If McClure is comfortable going her own way, perhaps it’s because she carries a strong heritage of homesteading women. She told me about growing up on a farm near Comstock, Neb., and being disappointed when the bulk of the outdoor chores went to her brother.

“‘My dad once said that I was a lot like (Great-) Grandma Shanks,” McClure said. “That I was more likely to be out working with the men and doing that sort of thing, at a time when that wasn’t necessarily a compliment. So I credit that I get a lot of my spunk probably from her and the ones before me.”

McClure has traced her branch of farming women back to her Great-Great Grandmother Shanks, a mother of 17, who came to Comstock in 1886 with her husband.

“They later moved to up by Alliance (Neb.) where they homesteaded,” McClure told me. “He died a year later so she maintained a widow’s homestead up there with her children, long enough to claim the homestead, at least.”

That story and others are only a recent revelation to McClure. Perhaps it’s part of growing older, she said, but it makes her connection to the farm and her sheep even stronger.

“It’s interesting that a lot of families have stories, but there were some I was never told,” McClure said. “I wasn’t aware until I started asking questions, trying to piece together who these relatives were.”

McClure explained the wool business to me as we walked past a tall, red barn on her small farm near Wahoo, Neb. Dozens of ewes flocked toward us and clamored for a position near the fence, bleating into my microphone and reaching for a taste of the hay pile on the other side. Dolly, a black and white border collie rescue, skittered along the fence anxiously. Some of the sheep wore covers, like sheep robes, to keep their valuable wool free of dirt and debris.

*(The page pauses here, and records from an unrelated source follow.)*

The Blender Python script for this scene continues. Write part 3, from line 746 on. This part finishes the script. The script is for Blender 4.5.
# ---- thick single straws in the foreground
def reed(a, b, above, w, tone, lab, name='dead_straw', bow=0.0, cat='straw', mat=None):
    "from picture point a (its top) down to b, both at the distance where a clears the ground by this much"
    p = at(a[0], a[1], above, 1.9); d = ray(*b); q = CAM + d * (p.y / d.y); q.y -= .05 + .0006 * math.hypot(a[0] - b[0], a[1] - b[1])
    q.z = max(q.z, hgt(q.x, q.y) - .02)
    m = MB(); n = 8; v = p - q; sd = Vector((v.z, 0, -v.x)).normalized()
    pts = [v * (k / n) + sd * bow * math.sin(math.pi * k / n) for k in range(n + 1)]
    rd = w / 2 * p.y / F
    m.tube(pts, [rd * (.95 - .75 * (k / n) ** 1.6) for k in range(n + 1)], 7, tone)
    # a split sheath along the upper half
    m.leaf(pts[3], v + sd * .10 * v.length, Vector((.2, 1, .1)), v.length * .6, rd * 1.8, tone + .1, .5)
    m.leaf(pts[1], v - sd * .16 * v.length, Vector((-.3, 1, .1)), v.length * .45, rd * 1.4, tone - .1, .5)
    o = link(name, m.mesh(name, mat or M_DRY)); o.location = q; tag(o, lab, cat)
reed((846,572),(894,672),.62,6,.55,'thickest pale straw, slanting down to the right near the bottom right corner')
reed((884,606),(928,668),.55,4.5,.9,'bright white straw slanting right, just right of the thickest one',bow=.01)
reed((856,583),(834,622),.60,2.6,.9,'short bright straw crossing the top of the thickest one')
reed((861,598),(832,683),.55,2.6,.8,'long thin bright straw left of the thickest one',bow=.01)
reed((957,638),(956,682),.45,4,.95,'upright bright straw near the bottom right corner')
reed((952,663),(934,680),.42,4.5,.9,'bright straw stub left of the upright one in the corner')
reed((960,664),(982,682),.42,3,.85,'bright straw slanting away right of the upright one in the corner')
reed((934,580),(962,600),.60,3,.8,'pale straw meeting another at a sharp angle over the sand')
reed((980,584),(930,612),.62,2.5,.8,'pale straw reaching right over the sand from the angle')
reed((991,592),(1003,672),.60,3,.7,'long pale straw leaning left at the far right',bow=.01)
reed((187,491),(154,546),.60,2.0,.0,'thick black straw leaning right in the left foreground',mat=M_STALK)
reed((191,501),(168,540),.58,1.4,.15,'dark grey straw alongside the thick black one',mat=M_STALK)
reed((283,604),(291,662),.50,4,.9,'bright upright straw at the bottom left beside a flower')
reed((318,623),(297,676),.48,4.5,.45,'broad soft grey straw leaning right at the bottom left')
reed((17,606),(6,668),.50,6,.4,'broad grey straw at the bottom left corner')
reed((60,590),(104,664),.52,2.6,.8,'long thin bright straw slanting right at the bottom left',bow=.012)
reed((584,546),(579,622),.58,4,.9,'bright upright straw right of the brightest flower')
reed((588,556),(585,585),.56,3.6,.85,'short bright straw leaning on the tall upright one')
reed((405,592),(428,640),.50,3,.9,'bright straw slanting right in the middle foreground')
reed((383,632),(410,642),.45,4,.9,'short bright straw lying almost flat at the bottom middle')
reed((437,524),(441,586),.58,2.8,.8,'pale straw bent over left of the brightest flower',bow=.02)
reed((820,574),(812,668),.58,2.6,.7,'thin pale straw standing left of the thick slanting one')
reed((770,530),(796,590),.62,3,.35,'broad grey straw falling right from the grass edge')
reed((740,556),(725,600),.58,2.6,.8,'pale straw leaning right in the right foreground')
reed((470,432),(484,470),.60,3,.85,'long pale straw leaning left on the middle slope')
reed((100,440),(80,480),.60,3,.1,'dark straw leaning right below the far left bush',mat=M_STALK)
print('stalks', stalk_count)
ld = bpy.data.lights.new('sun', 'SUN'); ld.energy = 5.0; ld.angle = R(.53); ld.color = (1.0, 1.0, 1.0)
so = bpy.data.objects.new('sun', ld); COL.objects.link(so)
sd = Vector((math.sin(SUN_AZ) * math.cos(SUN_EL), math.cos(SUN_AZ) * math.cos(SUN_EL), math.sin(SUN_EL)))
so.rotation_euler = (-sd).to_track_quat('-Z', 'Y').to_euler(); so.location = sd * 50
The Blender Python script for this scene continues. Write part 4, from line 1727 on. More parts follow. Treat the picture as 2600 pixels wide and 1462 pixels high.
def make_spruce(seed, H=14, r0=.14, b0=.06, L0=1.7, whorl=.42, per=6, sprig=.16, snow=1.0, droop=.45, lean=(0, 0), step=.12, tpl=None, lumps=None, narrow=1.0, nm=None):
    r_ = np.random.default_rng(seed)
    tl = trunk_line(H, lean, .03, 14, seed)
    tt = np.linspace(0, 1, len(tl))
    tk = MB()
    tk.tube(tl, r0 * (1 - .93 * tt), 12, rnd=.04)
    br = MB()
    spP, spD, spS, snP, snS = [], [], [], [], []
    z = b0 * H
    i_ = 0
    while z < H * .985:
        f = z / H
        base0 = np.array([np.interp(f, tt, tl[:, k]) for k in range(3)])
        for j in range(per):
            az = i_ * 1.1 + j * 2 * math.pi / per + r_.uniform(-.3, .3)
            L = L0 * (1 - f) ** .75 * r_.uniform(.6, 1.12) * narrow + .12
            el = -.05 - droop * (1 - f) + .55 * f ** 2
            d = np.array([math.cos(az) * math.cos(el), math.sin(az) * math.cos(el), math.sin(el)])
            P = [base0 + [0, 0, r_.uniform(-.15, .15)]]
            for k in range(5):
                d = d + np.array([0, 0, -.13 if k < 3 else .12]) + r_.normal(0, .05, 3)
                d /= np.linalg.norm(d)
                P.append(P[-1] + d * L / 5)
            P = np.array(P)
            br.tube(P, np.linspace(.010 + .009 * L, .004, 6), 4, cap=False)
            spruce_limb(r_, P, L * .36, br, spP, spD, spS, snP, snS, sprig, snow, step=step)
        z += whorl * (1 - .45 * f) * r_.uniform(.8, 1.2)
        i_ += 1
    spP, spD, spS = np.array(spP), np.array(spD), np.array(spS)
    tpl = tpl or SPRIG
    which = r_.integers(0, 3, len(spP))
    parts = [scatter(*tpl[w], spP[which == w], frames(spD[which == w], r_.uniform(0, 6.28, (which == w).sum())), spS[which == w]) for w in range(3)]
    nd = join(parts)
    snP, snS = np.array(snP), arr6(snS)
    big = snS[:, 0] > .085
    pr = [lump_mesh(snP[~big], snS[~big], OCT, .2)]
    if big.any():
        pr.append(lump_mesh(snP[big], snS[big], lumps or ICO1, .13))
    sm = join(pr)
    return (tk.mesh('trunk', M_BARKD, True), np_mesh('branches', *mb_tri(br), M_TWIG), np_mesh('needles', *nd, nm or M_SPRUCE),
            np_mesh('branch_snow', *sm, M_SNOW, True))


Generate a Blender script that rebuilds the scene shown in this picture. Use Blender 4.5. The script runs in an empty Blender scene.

“I raise the sheep so I know the product from the time the sheep is born until the time I have the artwork in my hand,” McClure said. “There’s a special connection I have to my stuff.”

On a piano inside a century-old farm house stand some of McClure’s prized wool sculptures, made by a technique called needle felting. There was a fuzzy Hereford bull, a boy proudly standing next to his black lamb and a girl standing with her pony’s head in her hands. In another room, McClure’s studio, with piles of multicolored wool like puffy clouds plucked from sunsets.

McClure said her artistic inspiration comes from her relationship with the animals and the wool, and, more and more in recent times, from the women who have passed down a sense of the rewards of a hard day’s work.